THE PROBLEM
Set down, exactly as they appear, the lines from the line holding "Keep writing the" through the line holding "lo = bpy.data.objects.new('red_shop_lamp', lt);", inclusive; output nothing outside that range.

MATERIAL SUPPLIED
:::::
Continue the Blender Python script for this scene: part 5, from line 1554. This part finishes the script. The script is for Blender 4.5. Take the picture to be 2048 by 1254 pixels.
:::::
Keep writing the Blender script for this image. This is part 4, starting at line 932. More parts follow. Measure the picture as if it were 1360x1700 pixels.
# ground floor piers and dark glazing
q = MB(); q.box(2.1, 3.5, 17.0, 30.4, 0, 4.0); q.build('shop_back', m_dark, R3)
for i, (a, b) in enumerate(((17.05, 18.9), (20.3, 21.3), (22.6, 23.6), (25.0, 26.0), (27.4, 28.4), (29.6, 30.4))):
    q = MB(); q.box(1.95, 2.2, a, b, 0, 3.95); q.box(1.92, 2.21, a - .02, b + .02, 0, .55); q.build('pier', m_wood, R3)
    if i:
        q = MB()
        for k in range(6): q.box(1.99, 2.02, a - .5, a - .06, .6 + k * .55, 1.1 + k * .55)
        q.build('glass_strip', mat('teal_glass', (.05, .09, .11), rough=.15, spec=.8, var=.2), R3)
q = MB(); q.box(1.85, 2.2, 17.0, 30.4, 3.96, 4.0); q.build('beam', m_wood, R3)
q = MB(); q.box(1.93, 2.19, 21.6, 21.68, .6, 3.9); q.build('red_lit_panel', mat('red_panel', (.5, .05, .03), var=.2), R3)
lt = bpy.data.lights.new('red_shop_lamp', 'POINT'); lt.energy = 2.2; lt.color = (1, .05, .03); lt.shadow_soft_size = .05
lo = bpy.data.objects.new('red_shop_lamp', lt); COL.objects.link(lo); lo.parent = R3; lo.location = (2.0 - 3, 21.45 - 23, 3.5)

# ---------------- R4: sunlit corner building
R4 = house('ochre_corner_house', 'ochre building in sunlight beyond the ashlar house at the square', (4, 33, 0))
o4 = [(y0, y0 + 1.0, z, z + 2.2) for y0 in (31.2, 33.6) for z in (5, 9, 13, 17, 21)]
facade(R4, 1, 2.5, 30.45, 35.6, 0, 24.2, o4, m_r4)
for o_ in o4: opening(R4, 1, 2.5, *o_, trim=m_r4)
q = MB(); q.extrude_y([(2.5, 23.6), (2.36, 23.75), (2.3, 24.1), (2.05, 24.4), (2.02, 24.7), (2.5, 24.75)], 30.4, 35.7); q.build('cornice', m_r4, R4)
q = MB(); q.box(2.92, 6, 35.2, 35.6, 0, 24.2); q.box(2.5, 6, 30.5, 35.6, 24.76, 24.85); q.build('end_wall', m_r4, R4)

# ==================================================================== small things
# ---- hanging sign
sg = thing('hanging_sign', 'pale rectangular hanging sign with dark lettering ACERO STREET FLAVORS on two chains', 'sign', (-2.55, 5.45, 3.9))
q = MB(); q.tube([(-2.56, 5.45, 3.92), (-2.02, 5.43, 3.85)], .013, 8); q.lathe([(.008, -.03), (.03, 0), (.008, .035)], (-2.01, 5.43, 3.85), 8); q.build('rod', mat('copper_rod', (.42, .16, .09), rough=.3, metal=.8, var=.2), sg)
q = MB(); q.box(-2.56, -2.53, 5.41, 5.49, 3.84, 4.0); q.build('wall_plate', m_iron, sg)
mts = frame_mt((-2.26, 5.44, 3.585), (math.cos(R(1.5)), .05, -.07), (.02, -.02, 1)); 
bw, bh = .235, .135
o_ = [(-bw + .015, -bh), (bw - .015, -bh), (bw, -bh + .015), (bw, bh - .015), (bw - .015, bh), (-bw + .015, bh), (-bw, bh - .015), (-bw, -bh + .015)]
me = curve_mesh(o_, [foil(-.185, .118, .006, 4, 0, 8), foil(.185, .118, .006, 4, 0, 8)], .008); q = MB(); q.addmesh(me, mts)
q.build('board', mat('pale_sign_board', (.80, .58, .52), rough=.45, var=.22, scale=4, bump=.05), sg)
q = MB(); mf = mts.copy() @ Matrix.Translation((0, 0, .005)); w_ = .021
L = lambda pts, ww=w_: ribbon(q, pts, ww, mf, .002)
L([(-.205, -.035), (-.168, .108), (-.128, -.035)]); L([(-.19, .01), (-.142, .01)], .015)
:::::
TASK ANSWER
Keep writing the Blender script for this image. This is part 4, starting at line 932. More parts follow. Measure the picture as if it were 1360x1700 pixels.
# ground floor piers and dark glazing
q = MB(); q.box(2.1, 3.5, 17.0, 30.4, 0, 4.0); q.build('shop_back', m_dark, R3)
for i, (a, b) in enumerate(((17.05, 18.9), (20.3, 21.3), (22.6, 23.6), (25.0, 26.0), (27.4, 28.4), (29.6, 30.4))):
    q = MB(); q.box(1.95, 2.2, a, b, 0, 3.95); q.box(1.92, 2.21, a - .02, b + .02, 0, .55); q.build('pier', m_wood, R3)
    if i:
        q = MB()
        for k in range(6): q.box(1.99, 2.02, a - .5, a - .06, .6 + k * .55, 1.1 + k * .55)
        q.build('glass_strip', mat('teal_glass', (.05, .09, .11), rough=.15, spec=.8, var=.2), R3)
q = MB(); q.box(1.85, 2.2, 17.0, 30.4, 3.96, 4.0); q.build('beam', m_wood, R3)
q = MB(); q.box(1.93, 2.19, 21.6, 21.68, .6, 3.9); q.build('red_lit_panel', mat('red_panel', (.5, .05, .03), var=.2), R3)
lt = bpy.data.lights.new('red_shop_lamp', 'POINT'); lt.energy = 2.2; lt.color = (1, .05, .03); lt.shadow_soft_size = .05
lo = bpy.data.objects.new('red_shop_lamp', lt); COL.objects.link(lo); lo.parent = R3; lo.location = (2.0 - 3, 21.45 - 23, 3.5)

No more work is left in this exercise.